- [STATED EXERCISE] Return each line that holds the word "scene".

- [DATASET EXCERPTS]
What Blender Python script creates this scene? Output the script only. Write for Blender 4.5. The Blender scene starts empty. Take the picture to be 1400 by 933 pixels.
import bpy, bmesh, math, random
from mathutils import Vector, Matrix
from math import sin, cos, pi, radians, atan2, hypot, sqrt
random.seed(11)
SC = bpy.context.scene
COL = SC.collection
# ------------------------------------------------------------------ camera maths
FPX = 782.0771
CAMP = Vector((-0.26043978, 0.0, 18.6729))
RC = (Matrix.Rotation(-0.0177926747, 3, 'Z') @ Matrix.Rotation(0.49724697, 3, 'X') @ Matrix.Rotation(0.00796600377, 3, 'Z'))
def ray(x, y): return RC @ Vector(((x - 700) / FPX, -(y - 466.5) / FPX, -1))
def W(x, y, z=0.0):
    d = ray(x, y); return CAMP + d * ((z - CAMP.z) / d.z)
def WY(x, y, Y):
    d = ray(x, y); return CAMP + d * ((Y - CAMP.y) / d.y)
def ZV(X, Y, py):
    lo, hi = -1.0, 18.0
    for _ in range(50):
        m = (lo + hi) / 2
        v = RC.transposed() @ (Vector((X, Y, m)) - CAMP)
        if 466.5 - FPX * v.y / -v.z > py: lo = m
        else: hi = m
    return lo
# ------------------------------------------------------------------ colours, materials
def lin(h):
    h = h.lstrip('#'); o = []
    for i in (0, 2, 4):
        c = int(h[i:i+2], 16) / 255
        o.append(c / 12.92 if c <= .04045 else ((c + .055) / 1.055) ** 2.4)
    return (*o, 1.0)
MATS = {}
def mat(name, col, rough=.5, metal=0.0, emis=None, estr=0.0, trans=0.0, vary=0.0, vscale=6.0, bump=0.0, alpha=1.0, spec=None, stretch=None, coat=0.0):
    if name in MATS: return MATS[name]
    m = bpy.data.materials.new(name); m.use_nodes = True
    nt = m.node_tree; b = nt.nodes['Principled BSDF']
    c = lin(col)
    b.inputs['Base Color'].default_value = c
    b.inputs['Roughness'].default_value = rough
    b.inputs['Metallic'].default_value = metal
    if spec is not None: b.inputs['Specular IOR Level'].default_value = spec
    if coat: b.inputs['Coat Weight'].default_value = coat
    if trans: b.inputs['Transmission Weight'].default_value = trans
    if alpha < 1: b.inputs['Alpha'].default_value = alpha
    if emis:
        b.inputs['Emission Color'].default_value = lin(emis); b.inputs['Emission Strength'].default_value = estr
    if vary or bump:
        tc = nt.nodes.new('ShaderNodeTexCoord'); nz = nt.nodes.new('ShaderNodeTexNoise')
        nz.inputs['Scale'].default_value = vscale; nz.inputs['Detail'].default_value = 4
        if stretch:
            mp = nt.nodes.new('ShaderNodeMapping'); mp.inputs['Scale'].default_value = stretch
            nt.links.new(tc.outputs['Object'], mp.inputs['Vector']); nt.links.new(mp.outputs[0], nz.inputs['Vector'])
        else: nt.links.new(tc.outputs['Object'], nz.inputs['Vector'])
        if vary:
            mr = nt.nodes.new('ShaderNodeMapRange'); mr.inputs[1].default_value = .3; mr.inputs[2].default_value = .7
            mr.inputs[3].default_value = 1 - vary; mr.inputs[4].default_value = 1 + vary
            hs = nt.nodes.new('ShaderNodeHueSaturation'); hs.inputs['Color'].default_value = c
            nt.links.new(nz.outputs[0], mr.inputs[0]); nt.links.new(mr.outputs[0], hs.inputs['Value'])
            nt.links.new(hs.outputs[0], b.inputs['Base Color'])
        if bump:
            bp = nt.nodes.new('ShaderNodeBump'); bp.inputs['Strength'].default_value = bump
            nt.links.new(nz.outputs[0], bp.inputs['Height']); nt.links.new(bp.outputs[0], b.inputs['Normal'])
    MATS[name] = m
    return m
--
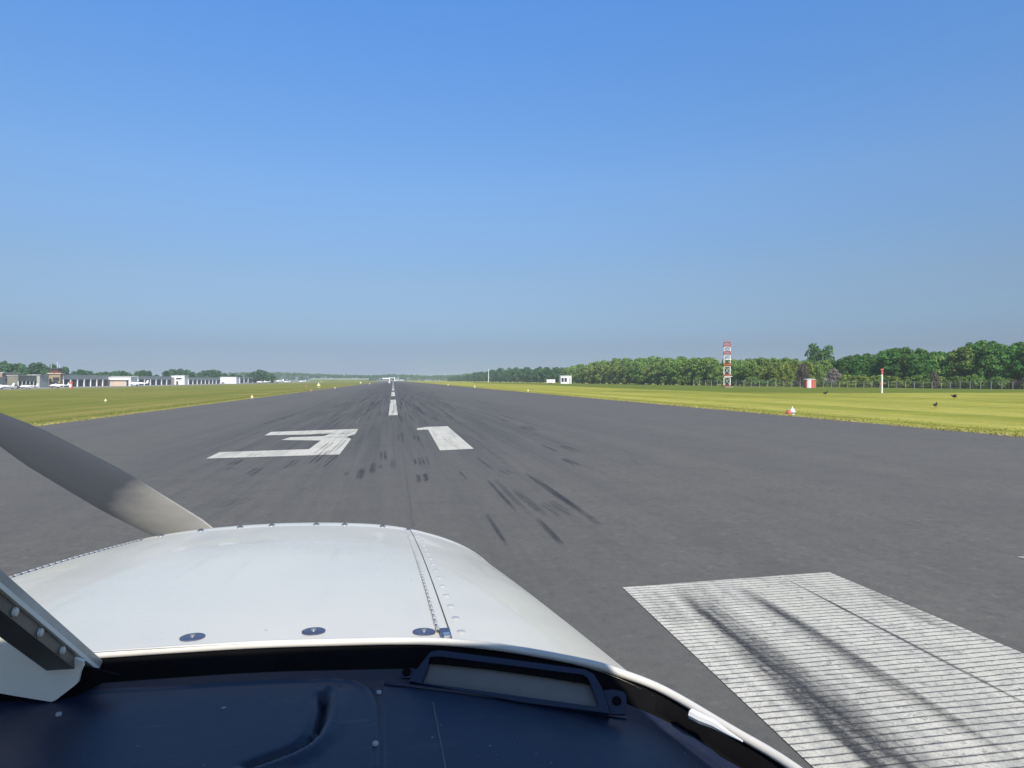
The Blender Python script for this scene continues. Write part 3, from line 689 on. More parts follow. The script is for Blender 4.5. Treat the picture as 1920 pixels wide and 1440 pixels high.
---
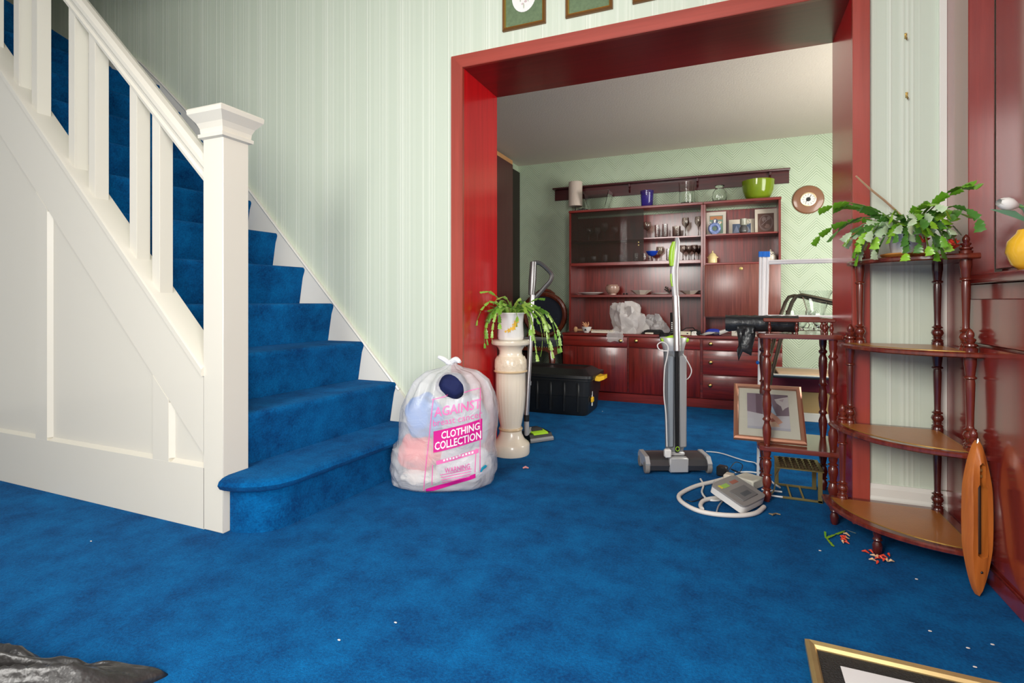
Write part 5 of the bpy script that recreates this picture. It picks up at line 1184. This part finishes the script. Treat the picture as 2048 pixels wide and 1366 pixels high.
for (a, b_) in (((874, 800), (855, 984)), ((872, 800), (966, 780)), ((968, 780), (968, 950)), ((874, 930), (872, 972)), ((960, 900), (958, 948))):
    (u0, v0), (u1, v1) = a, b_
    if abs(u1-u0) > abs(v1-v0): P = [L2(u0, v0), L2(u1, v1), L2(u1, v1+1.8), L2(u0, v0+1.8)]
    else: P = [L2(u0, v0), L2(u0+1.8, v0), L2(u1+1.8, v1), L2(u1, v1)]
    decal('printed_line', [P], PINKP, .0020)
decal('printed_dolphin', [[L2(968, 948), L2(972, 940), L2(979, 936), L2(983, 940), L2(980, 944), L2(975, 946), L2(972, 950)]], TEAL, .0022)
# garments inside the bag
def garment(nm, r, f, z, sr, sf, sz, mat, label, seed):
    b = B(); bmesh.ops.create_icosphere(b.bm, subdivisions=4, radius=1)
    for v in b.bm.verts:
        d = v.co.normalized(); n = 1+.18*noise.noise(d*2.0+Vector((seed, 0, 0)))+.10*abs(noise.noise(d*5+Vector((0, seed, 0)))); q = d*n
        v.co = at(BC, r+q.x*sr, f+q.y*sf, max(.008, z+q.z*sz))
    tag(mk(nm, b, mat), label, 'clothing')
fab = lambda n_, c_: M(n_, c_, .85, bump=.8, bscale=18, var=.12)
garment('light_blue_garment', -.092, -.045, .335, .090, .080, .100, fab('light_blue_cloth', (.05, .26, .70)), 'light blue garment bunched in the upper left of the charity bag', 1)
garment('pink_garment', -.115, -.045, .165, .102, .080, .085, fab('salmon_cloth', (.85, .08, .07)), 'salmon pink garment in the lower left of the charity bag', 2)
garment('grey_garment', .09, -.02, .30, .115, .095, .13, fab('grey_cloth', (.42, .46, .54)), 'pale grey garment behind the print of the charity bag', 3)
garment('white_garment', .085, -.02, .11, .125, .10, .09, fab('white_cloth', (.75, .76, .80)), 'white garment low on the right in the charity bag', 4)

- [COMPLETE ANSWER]
What Blender Python script creates this scene? Output the script only. Write for Blender 4.5. The Blender scene starts empty. Take the picture to be 1400 by 933 pixels.
SC = bpy.context.scene
The Blender Python script for this scene continues. Write part 3, from line 689 on. More parts follow. The script is for Blender 4.5. Treat the picture as 1920 pixels wide and 1440 pixels high.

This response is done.